For TD certification purposes the blitz would be a 4-(double) round or 8-round Swiss for a Category D blitz event (or higher category if there are 50+ actual players after ignoring any players who never played). The rapid would be a 2-(double) round or 4-round Swiss with the 2-double round not counting as any category or the 4-round counting as a category D quick event (or higher under the same conditions mentioned for blitz). The dual (or regular if the time control is long enough) would be a 2-round event that does not fall into any category.

I would probably pair the entire event as a single section for pairing purposes, but break it up into multiple sections for ratings purposes. That way you can keep colors balanced and avoid players facing the same opponent more than once.

This is where I would like to have a check box to treat a 2nd pairing against the same player be ok if they have not been paired against each other in the last N rounds.

I once ran a 12 round insanity where I only had about 16 players total so I paired as 3 - 4 round sections adding the final scores. I think I may have peeked to see if folks in same score group played each other already in prior a prior section before repeating a pairing.

A nice utility could split a 1 section swiss into N section by rounds – not too difficult for the SwissSys tournament json version. Also, not too bad to convert the DBF files as they are quite simple.

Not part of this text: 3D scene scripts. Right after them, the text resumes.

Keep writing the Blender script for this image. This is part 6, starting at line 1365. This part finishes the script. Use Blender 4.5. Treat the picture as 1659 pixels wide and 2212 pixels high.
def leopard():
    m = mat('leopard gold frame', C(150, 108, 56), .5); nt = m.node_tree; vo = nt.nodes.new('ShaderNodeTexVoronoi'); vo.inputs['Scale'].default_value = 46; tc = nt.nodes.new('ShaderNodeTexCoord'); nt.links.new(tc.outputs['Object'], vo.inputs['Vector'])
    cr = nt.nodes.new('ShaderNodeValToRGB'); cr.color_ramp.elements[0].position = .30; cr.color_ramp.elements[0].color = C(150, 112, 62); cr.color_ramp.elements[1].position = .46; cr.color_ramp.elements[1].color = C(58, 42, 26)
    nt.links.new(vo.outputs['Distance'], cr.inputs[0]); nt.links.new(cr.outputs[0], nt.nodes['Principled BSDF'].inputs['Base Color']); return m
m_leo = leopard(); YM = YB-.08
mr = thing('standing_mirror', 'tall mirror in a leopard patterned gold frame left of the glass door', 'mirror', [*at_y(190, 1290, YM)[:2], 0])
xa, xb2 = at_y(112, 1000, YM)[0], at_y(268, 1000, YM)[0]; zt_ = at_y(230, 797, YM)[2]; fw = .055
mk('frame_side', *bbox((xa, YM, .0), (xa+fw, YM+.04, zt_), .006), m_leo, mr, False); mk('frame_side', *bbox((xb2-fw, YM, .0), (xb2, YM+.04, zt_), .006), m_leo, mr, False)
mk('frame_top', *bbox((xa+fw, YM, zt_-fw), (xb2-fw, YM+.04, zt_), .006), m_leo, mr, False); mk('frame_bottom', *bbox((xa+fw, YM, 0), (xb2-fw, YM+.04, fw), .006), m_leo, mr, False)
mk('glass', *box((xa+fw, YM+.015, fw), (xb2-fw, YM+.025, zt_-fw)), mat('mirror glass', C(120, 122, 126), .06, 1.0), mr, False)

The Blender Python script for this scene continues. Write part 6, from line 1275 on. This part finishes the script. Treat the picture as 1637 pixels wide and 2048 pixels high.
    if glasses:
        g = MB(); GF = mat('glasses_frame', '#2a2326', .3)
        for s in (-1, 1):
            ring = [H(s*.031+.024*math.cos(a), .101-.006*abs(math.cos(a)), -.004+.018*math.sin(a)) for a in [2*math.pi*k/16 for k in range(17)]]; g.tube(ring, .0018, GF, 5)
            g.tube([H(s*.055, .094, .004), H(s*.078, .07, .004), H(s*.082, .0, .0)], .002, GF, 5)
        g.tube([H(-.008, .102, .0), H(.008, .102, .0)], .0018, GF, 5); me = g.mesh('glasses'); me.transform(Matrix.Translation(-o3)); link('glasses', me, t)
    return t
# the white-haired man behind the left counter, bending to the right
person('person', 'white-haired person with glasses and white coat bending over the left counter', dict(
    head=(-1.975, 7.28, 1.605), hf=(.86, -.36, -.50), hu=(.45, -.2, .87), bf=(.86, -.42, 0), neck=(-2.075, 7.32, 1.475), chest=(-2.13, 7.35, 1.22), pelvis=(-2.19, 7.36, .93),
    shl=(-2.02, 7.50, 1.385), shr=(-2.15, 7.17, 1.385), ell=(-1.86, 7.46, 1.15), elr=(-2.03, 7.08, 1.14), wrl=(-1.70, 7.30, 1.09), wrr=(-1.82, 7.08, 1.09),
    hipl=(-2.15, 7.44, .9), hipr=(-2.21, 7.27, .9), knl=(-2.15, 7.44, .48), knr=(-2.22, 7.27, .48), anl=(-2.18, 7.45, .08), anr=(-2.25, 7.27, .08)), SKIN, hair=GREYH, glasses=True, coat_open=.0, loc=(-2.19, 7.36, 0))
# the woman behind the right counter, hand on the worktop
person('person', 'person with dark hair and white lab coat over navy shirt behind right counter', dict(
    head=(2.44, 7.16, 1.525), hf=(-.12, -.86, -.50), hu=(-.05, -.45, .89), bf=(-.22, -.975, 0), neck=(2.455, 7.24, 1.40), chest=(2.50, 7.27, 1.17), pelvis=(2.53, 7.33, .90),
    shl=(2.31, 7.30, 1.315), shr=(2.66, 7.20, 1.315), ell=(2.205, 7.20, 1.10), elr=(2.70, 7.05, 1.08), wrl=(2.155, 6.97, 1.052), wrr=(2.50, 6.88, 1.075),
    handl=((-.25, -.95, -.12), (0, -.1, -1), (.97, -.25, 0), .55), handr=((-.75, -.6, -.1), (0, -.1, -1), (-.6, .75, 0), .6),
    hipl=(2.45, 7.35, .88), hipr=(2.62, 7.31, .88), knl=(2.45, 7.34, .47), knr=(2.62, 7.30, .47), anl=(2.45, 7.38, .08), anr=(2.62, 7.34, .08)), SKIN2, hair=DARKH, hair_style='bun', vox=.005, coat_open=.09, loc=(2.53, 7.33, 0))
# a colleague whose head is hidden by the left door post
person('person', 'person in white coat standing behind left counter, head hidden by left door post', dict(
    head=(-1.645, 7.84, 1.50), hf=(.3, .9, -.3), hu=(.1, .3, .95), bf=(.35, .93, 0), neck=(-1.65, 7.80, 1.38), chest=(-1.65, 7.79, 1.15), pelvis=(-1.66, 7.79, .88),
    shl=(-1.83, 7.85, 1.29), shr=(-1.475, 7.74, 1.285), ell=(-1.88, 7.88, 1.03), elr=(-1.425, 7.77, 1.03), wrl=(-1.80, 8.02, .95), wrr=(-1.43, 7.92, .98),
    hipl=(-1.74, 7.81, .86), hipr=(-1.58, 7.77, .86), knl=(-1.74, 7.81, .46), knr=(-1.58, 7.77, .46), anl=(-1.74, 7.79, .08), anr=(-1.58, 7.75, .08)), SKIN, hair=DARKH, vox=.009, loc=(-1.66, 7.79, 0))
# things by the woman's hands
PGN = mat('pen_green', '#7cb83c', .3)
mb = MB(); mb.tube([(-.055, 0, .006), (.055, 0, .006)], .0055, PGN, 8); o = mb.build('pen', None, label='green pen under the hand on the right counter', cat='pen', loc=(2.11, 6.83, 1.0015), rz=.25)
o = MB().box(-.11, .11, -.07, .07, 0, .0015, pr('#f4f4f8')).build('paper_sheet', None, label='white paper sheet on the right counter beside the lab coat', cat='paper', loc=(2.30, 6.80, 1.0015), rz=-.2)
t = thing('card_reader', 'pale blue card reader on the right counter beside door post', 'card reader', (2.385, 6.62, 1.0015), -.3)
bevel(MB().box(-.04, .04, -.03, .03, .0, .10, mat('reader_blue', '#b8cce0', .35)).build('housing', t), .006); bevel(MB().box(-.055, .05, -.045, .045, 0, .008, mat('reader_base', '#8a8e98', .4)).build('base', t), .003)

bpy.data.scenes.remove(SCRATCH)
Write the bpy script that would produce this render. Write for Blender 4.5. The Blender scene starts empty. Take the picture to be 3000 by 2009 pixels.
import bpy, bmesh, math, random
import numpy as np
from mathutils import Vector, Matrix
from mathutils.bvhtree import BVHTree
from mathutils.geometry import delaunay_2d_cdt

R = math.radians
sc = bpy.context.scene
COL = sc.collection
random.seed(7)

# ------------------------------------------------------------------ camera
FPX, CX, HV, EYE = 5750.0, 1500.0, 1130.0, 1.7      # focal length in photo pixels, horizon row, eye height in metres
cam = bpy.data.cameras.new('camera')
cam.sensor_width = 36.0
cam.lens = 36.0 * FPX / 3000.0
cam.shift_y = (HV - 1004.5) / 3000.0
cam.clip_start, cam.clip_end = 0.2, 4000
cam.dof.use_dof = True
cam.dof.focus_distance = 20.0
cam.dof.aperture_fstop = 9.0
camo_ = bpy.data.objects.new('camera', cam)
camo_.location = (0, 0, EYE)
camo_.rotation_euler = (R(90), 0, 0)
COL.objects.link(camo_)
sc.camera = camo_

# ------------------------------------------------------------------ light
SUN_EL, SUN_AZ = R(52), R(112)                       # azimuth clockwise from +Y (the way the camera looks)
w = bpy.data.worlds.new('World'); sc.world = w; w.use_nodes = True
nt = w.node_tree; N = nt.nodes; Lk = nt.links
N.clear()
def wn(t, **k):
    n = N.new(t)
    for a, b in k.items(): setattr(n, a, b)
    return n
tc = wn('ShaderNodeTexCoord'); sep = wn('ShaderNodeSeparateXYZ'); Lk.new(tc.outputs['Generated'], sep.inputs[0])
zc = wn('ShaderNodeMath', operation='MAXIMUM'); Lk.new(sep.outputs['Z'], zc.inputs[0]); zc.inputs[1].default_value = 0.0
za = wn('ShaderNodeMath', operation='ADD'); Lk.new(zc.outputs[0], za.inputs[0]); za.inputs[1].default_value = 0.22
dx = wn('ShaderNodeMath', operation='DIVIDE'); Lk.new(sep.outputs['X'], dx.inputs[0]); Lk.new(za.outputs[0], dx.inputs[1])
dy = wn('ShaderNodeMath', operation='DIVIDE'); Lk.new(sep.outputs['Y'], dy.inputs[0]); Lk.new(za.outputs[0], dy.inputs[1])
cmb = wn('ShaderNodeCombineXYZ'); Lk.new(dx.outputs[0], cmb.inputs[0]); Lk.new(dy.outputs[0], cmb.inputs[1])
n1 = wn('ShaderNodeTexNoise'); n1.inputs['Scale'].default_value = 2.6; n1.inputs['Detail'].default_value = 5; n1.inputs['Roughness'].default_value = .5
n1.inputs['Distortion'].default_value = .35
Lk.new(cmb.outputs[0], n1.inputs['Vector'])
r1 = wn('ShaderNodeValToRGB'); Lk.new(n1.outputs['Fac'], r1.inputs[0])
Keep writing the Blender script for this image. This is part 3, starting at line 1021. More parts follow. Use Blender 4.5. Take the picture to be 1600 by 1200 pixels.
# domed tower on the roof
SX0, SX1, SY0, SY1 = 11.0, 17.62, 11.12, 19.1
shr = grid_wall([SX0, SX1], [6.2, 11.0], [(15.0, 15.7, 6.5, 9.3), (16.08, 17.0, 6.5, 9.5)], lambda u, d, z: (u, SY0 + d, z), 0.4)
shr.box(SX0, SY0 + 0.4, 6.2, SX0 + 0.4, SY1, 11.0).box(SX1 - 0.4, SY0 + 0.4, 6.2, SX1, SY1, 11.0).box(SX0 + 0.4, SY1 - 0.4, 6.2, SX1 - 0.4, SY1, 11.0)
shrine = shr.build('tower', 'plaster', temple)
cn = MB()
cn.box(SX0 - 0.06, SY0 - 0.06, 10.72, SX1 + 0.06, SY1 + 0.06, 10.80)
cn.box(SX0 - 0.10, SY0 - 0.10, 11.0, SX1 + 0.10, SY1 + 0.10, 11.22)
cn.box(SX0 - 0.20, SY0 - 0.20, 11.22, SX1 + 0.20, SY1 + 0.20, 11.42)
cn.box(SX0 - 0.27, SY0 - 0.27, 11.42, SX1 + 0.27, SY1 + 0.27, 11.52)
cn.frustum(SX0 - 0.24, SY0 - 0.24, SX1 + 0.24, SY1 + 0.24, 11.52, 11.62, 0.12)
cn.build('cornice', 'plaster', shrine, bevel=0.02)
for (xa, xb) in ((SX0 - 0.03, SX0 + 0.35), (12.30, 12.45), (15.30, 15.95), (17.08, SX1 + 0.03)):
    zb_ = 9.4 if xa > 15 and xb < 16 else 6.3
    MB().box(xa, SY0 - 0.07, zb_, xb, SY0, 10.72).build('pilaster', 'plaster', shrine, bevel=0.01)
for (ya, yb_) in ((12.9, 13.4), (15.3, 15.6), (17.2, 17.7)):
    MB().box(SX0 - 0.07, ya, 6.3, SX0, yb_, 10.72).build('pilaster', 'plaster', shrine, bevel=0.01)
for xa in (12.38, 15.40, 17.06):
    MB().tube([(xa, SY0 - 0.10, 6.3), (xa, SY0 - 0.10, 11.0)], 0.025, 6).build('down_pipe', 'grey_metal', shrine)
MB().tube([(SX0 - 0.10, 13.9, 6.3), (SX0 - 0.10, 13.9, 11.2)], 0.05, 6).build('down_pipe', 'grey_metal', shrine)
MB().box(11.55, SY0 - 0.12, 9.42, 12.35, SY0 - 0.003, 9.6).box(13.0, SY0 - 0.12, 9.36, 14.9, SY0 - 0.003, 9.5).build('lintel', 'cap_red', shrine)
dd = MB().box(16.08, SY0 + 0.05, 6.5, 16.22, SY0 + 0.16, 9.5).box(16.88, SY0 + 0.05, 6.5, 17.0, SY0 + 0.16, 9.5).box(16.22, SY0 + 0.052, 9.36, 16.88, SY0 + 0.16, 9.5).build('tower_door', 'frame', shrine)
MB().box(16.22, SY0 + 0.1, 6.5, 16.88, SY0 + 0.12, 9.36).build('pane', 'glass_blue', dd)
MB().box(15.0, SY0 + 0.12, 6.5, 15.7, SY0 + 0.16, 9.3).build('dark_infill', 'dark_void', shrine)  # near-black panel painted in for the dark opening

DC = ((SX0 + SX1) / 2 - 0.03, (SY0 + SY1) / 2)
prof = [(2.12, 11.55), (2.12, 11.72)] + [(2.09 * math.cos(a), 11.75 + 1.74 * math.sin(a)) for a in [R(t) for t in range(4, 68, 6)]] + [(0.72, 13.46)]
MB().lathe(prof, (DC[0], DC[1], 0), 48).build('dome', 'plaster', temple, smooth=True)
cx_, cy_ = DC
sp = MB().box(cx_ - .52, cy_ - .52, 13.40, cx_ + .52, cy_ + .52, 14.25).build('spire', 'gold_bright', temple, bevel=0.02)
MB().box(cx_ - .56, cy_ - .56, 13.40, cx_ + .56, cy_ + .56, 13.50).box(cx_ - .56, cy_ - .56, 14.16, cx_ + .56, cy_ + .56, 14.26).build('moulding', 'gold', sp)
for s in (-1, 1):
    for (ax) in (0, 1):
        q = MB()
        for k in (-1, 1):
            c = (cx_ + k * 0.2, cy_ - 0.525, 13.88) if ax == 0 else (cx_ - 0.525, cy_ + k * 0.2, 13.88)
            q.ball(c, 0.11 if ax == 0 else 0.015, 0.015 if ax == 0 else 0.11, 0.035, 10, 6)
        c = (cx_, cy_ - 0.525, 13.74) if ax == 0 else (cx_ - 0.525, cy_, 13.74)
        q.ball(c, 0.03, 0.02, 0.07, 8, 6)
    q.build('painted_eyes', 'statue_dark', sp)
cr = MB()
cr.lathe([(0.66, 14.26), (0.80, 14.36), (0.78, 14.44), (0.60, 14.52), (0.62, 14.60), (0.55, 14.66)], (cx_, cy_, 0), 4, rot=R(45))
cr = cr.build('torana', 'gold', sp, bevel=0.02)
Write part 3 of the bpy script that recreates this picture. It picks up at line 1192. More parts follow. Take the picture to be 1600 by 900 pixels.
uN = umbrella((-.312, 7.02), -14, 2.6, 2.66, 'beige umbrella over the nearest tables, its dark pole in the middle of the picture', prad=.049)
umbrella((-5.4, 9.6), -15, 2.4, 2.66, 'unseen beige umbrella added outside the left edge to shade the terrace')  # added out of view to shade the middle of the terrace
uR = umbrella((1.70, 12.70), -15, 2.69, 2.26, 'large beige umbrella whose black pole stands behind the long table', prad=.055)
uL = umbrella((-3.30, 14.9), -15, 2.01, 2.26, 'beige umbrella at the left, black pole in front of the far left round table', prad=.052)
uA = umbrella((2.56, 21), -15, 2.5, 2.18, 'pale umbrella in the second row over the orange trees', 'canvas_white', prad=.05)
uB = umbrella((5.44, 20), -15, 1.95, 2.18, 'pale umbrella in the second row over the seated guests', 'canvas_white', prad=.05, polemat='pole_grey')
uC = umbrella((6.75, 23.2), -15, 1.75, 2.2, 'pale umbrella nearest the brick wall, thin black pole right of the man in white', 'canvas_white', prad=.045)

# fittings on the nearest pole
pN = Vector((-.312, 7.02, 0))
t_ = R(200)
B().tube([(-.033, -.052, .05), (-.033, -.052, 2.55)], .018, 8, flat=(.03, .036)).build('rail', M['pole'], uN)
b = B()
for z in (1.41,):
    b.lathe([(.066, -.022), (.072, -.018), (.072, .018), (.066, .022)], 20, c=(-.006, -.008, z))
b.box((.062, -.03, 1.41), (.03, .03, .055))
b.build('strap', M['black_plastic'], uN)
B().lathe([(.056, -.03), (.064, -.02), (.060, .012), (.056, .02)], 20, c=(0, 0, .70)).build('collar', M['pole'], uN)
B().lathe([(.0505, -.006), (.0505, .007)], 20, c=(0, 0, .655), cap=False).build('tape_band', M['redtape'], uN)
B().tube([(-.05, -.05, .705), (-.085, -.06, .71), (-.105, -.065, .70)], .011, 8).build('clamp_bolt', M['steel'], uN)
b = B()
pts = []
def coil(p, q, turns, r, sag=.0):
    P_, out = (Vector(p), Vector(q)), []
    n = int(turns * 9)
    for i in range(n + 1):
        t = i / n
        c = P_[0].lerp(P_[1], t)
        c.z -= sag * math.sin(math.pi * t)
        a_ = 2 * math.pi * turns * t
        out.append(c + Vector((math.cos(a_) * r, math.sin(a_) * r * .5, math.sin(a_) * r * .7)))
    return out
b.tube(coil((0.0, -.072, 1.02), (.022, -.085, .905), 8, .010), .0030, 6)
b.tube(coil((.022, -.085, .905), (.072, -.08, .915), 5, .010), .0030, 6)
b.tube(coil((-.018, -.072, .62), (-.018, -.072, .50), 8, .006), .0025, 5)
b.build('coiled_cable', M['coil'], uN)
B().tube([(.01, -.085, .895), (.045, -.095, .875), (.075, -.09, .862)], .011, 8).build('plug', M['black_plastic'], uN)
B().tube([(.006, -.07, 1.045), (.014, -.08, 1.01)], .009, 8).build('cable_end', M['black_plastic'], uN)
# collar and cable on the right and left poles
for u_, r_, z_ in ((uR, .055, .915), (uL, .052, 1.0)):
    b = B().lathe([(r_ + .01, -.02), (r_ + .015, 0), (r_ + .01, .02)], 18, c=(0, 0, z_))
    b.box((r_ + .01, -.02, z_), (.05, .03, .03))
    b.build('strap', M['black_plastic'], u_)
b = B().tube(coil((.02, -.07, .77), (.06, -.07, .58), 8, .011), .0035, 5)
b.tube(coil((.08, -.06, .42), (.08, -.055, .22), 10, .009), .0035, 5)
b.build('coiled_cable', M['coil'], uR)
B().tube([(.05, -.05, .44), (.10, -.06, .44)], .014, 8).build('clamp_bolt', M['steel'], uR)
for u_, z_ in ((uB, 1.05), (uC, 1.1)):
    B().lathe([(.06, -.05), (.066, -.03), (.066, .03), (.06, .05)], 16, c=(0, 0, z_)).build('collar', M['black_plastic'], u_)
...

I worked on a system that had a bunch of utilities that were only in the super secret original developer documentation. Over the years and new developers every time we had certain types of request come up we thought we would have to write the utility which added about 40-60 hours to the task - so it always got rejected since the manual way was to fix was always estimated at 2-10 hours by admins. Many years later our developer was fixing something totally unrelated and found about 25 utilities/reports that the original developers had made just in case and one of them did exactly what we needed – they were not in the original specs so they did not get documented in the official space on purpose (my guess they were done with non-billed I/T resources)

An interesting idea, I wonder if any of the pairing program authors would be willing to implement it.

If this can be accomplished after natural pairings of a group looking at it as if they have not yet played then it might not be too complex a change.

but after thinking about it some more do you need yet another parm so there can only be a rematch if it is the only way to pair the score group or perhaps it improves colors by the 80/200 or improves by dropping the lower rated player since the rematch is ok. so a bit of a rabbit hole.

Some years back WinTD assigned internal penalty points to pairing way out of score-group or pairing a rematch. Around round ten of a 16-18 player blitz tournament it started re-pairing a pair of leaders/near leaders each round when the score group difference penalty exceeded the re-pair penalty. I’m not sure if it still does that now that we’ve switched to doing double-rounds in a blitz tournament.